The Islamic State militants who kidnapped nine employees of a Qormi-based oil company last week let one man free but it was not clear whether reports of mass beheadings were true, Foreign Affairs Minister George Vella said yesterday.

“The information we have at the moment is very sketchy. All we know for a fact is that one of the workers was a Libyan and the militants told him ‘you just run off and don’t come back’ but they took the others,” he said.

Dr Vella was commenting on news reports that nine employees of a Maltese-registered oil services firm had been kidnapped by Libyan militants allied to IS.

The workers, from Austria, the Czech Republic, the Philippines, Bangladesh and an unspecified African country, were abducted on Friday from the al-Ghani oilfield near the town of Zalla, 750 kilometres southeast of the capital, Tripoli. Dr Vella said “nothing much” was known about the nine employees, other than they were not Maltese and that he had been in touch with the Austrian Embassy to discuss developments.

He referred to reports that eight guards at the oil field had been beheaded on site.

All we know for a fact is that one of the workers was a Libyan and the militants told him ‘you just run off and don’t come back’ but they took the others

A spokesman for the armed forces associated with the internationally-recognised government of Tobruk said on Monday one employee had died of a heart attack shortly after witnessing the brutal beheadings. Dr Vella said that though he had heard of the claims he could not verify them. He was speaking to Times of Malta on the sidelines of a meeting with Turkish Foreign Minister Mevlut Cavusoglu, who was in Malta to sign an agreement for diplomatic studies exchanges between the two countries.

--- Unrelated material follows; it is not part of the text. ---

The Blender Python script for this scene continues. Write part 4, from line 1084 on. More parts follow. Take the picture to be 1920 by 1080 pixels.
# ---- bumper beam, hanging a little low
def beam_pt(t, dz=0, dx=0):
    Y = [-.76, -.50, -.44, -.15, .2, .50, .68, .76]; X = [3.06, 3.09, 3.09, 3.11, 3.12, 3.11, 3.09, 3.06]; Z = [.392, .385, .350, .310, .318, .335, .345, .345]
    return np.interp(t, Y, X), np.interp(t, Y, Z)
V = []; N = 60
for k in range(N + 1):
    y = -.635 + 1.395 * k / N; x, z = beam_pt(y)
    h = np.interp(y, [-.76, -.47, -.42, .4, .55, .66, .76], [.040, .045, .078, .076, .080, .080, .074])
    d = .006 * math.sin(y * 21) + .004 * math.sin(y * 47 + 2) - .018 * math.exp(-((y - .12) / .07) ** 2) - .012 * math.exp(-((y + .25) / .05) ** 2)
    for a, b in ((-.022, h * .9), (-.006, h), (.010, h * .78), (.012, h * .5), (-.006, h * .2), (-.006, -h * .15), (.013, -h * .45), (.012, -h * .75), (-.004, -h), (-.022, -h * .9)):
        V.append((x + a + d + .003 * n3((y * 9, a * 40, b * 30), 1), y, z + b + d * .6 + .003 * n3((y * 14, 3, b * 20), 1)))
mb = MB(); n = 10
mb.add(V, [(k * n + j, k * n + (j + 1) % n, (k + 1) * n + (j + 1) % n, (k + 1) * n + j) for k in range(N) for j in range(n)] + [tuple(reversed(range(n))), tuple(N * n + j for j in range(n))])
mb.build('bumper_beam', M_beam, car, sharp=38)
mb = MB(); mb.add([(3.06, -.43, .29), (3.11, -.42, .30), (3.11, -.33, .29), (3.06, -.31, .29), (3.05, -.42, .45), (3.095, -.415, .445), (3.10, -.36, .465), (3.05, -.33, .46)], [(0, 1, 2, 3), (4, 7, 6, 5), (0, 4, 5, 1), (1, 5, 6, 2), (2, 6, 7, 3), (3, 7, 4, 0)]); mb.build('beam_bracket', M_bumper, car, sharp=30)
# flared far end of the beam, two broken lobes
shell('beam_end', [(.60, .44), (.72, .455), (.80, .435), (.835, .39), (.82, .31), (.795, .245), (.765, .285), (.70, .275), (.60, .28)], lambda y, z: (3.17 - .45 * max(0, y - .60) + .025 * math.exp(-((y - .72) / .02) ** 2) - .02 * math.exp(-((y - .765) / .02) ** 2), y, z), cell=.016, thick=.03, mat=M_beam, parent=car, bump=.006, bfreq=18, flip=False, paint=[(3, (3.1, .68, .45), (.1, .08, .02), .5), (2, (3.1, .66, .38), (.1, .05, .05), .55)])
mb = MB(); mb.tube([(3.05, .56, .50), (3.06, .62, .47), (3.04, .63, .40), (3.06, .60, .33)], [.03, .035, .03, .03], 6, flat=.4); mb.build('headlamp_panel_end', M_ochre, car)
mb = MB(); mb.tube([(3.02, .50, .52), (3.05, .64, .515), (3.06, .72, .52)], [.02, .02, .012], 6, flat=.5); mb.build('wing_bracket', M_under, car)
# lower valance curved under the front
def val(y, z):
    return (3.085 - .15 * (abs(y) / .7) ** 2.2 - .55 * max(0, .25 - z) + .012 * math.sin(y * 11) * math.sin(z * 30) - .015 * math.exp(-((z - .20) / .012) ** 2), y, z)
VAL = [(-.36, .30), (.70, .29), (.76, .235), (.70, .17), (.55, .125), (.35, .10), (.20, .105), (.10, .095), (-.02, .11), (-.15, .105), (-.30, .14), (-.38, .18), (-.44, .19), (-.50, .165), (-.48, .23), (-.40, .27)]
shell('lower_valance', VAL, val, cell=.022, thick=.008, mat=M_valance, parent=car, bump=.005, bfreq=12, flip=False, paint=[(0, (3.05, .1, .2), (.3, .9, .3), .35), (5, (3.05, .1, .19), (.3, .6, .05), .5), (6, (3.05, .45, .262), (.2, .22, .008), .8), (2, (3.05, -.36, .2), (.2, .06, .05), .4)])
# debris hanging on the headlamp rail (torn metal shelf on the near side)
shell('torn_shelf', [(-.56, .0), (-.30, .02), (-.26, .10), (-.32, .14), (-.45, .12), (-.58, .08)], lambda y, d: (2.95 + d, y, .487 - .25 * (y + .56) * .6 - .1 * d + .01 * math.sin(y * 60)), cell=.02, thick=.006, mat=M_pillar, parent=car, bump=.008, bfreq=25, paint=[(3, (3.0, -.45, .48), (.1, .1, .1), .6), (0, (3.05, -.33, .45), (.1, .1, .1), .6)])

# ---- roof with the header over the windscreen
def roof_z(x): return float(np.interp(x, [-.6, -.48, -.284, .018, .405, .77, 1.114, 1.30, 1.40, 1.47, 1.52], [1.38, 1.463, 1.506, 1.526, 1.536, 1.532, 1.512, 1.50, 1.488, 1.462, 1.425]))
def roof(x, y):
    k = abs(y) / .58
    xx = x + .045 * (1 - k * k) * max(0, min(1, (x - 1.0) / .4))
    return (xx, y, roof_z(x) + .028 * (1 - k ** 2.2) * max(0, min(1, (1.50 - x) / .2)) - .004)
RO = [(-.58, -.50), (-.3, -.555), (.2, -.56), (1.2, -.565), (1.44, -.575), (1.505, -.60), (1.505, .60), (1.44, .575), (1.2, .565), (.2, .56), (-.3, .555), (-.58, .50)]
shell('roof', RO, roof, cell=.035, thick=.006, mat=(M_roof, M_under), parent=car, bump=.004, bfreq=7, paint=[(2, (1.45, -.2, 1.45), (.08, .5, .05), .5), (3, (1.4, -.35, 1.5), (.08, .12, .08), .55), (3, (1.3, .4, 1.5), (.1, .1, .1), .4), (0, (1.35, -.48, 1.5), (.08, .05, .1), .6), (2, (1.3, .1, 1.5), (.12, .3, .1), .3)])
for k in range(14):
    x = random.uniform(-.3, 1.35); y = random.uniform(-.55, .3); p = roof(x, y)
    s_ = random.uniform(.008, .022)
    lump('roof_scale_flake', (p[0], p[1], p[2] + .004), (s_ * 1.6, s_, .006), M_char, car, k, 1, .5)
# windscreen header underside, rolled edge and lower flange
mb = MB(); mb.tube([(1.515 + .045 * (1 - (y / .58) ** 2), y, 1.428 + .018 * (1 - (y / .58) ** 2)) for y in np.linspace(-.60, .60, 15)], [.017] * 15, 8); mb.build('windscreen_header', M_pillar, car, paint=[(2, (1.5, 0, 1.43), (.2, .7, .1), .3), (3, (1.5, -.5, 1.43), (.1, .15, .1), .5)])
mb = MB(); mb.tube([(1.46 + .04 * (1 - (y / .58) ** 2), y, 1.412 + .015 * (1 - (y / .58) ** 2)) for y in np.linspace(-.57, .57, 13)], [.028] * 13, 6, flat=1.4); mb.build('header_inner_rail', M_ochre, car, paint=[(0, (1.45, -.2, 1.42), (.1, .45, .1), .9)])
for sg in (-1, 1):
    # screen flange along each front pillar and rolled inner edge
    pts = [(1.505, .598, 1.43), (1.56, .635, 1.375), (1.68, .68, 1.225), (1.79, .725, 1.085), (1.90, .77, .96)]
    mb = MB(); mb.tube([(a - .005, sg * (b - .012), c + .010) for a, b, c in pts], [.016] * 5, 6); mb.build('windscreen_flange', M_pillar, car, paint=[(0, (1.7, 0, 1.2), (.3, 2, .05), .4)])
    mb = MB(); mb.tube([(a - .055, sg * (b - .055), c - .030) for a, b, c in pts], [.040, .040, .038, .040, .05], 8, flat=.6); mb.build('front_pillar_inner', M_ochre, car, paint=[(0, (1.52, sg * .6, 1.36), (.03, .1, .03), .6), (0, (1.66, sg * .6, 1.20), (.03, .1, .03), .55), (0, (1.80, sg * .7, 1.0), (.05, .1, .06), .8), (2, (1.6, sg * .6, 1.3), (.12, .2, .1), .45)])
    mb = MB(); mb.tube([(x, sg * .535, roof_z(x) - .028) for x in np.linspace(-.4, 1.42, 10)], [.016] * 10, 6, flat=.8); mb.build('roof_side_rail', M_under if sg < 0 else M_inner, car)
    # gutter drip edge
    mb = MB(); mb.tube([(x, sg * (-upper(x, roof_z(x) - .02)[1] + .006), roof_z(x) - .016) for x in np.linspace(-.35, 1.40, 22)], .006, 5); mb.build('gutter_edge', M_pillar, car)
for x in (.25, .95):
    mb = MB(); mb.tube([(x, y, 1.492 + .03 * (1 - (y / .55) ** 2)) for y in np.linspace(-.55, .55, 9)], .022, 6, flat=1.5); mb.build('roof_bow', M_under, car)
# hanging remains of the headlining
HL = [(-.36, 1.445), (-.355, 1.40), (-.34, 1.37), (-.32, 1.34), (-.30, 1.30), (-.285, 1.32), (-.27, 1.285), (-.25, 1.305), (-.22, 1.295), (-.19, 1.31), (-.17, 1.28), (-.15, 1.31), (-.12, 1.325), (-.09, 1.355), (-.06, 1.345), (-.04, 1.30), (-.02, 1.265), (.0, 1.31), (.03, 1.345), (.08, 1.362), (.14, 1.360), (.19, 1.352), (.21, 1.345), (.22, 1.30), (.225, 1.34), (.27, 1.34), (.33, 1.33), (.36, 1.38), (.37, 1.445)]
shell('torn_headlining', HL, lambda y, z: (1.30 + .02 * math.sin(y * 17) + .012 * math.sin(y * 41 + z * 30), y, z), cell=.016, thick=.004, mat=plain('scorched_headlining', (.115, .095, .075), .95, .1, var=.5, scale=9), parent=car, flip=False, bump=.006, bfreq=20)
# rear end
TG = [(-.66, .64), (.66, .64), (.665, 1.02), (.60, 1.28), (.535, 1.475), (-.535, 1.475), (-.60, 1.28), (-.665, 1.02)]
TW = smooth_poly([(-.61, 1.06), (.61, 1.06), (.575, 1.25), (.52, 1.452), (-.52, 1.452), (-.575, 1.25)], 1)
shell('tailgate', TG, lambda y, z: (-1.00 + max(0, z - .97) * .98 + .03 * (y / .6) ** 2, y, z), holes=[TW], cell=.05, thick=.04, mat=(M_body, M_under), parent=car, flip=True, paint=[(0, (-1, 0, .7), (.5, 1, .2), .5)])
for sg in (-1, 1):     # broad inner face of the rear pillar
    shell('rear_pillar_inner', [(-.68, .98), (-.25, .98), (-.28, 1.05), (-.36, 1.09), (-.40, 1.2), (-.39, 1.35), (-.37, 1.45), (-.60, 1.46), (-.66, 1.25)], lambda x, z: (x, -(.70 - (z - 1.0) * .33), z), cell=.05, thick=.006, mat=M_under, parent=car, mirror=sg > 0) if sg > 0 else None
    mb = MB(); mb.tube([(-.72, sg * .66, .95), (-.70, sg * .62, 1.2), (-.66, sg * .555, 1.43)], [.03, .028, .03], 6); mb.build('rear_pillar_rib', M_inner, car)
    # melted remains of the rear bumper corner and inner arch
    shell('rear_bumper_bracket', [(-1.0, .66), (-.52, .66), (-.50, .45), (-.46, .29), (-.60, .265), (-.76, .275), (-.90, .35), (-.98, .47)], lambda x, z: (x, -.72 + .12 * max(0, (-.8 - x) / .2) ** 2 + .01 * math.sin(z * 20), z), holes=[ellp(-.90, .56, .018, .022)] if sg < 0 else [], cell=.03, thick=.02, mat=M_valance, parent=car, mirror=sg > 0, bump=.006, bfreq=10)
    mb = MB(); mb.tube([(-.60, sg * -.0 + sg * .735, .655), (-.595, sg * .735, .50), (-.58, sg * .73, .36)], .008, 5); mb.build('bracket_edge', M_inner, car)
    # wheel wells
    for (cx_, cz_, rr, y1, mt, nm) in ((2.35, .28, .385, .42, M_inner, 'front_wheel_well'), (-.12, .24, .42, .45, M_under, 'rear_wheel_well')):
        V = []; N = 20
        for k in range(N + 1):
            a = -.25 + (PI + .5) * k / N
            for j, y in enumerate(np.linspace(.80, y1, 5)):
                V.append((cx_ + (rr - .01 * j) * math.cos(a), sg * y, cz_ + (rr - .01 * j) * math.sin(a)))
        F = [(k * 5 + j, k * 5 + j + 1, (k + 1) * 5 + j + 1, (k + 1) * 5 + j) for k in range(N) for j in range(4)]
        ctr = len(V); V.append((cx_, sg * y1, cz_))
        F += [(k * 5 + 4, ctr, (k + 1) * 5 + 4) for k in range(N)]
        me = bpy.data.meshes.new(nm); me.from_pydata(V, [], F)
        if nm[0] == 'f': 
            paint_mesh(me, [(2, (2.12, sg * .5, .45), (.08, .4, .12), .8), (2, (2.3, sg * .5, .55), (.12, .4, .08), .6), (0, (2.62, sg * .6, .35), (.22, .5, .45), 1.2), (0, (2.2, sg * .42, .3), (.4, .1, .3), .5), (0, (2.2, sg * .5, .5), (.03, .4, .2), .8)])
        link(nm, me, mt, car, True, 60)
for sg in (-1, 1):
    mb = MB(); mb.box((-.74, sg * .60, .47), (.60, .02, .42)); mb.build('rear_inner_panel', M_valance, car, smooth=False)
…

During the meeting, Mr Cavusoglu denied claims that Istanbul had supplied weapons to Libyan militias and that this was possibly done via Malta.

“These allegations are completely false. Turkey is for a ceasefire in Libya, why would we supply weapons if we are supporting an end to violence in Libya?” he asked.

He was reacting to media reports last month that Libya’s internationally-recognised Prime Minister, Abdullah al-Thinni, would stop dealing with Turkey as it was sending weapons to a rival group in Tripoli so “the Libyan people could kill each other”.

Mr Cavusoglu described the claims as “libellous” and said they originated from Egypt and the United Arab Emirates, both of which, he noted, had their own reasons for propounding such falsehoods.